Peter Bosz tirou Kai Havertz para lançar Paulinho e dar a ideia de que ia à procura da vitória mas acabou por ser o Atl. Madrid, numa das primeiras jogadas organizadas que conseguiu empreender, a chegar ao golo. Lemar descobriu espaço nas costas da defesa alemã pela primeira vez, Renan Lodi apareceu em terrenos avançados pela primeira vez na segunda parte e Morata fez o primeiro remate desde que havia entrado em campo: o lateral brasileiro recebeu na ala esquerda e cruzou para o primeiro poste, onde o avançado espanhol surgiu em velocidade a cabecear para inaugurar o marcador (78′), tornando-se o primeiro jogador da história a marcar na Liga dos Campeões tanto ao serviço do Real Madrid como do Atl. Madrid.

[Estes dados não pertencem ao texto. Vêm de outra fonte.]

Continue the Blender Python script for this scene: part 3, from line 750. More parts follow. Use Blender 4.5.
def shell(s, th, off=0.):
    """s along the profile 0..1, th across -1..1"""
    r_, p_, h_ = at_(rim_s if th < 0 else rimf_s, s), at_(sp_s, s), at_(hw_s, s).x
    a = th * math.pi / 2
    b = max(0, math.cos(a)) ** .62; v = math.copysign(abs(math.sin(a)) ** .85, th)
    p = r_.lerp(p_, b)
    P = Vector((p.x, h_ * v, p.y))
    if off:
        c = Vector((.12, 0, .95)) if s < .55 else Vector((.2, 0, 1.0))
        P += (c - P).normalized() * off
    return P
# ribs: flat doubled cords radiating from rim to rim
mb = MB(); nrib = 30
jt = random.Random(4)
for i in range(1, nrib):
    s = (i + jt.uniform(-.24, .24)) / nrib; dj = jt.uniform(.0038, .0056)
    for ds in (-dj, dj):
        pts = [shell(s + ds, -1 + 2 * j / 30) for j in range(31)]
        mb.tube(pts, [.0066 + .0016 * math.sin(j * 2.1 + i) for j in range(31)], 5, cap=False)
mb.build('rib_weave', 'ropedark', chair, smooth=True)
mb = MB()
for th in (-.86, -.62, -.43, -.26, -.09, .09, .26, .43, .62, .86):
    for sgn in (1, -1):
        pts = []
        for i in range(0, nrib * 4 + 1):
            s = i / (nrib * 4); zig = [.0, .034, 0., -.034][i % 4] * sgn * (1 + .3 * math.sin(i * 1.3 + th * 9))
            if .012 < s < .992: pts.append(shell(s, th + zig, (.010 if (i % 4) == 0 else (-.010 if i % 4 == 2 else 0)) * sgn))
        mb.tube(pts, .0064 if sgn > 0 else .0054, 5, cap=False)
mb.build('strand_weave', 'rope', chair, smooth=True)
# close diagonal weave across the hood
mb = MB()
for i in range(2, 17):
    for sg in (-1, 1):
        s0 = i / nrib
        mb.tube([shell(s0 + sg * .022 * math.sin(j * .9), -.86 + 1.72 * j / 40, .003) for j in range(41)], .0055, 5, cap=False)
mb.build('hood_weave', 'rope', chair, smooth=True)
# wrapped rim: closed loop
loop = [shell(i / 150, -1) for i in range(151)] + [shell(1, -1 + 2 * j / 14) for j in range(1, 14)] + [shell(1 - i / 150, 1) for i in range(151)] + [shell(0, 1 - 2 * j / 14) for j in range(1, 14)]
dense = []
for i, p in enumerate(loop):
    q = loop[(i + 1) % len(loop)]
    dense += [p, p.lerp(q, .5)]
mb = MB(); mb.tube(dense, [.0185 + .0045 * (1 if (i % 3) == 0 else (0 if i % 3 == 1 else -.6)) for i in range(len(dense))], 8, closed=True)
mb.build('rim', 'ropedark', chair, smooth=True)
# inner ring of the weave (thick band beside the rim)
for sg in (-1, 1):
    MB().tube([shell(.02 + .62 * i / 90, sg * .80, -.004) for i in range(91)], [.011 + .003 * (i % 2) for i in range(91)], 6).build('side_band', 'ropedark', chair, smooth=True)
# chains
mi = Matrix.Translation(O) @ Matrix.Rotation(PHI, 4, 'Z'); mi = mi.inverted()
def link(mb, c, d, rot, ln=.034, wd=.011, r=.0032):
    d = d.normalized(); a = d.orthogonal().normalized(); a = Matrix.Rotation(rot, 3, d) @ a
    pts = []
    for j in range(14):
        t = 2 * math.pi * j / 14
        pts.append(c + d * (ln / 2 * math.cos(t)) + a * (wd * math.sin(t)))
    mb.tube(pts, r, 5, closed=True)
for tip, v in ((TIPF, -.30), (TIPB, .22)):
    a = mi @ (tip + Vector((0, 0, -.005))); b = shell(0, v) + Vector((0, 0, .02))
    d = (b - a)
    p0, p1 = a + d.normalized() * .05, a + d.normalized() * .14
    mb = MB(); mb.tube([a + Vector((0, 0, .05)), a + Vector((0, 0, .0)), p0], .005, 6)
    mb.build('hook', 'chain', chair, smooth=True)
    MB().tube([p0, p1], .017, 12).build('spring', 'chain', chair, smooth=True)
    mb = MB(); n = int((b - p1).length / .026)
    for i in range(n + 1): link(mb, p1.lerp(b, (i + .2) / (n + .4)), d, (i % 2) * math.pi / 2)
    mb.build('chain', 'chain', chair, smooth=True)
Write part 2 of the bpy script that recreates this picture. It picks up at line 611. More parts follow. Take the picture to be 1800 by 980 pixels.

Menos de 10 minutos depois de entrar no jogo, Morata resolveu e desembrulhou uma partida que estava muito difícil para o Atl. Madrid e somou sete pontos na grupo da Liga dos Campeões, assumindo a candidatura ao primeiro lugar. Já o Bayer, com três derrotas em três jogos, tem o adeus às competições europeias praticamente garantido. O Atl. Madrid continua a marcar poucos golos, continua a vencer pela margem mínima, continua a golear à Simeone mas conseguiu ganhar: e nesta altura, sem João Félix e com a Juventus no grupo, o mais importante era não somar o quarto empate em cinco jogos. O treinador argentino soube mexer na equipa e venceu o encontro a partir do banco, tanto com o óbvio Morata como com Lemar, que fez subir o meio-campo espanhol, ofereceu a definição que faltava desde o início e construiu a jogada do golo.